Bruce Selleck

      Bruce led the 2002 Australia Study Group to University of Wollongong, accompanied by wife Nancy and daughter Beth. The program included a 10-day trip to the interior and north, with such highlights as Uluru (Ayer's Rock), Alice Springs, King's Canyon, Darwin, Kakadu National Park and Cairns including the Great Barrier Reef. The Permian and Triassic rocks of the Sydney Basin provided a great local area for geological excursions and opportunities for new research projects with colleagues at Wollongong. Bruce continues to teach Stratigraphy and Sedimentation, Hydrology and Surficial Geology (which now includes a healthy dose of GIS techniques), Marine Environments and Hydrogeology. He also is involved in the Environmental Studies program, teaching regularly in the senior seminar course.
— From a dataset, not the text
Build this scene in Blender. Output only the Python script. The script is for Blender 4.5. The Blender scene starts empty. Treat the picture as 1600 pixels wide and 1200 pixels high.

      Bruce's research on local water and carbonate sediment geochemistry continues, using Woodman Pond and other area watersheds as study sites for projects with students. Bruce has also worked with Jim McLelland on a series of papers on Adirondack hydrothermal systems in the younger granites which host magnetite ore deposits. Other research projects include study of the geochemistry and sedimentology of late Tertiary basins in south-central Alaska, basinal brine fluids and dolomitization of Proterozoic marbles in the Adirondack Lowlands, and modeling of groundwater flow in local aquifers.

      Bruce will begin a three-year term as department chair this summer, and is busy chairing the search for a new athletic director and overseeing the purchase of a new Scanning Electron Microscope system for the department using funds from a NSF-Major Research Instrumentation grant. He continues his work with the Patriot League as chair of the Policy Committee, and recently completed a two-year stint on the Task Force on Campus Culture, which studied a range of issues regarding social and residential life at Colgate. Bruce was named H.O. Whitnall Professor of Geology in May of 2003. His daughter Caity will be a senior at Bucknell University this fall, and daughter Beth will begin her senior year at Hamilton High School.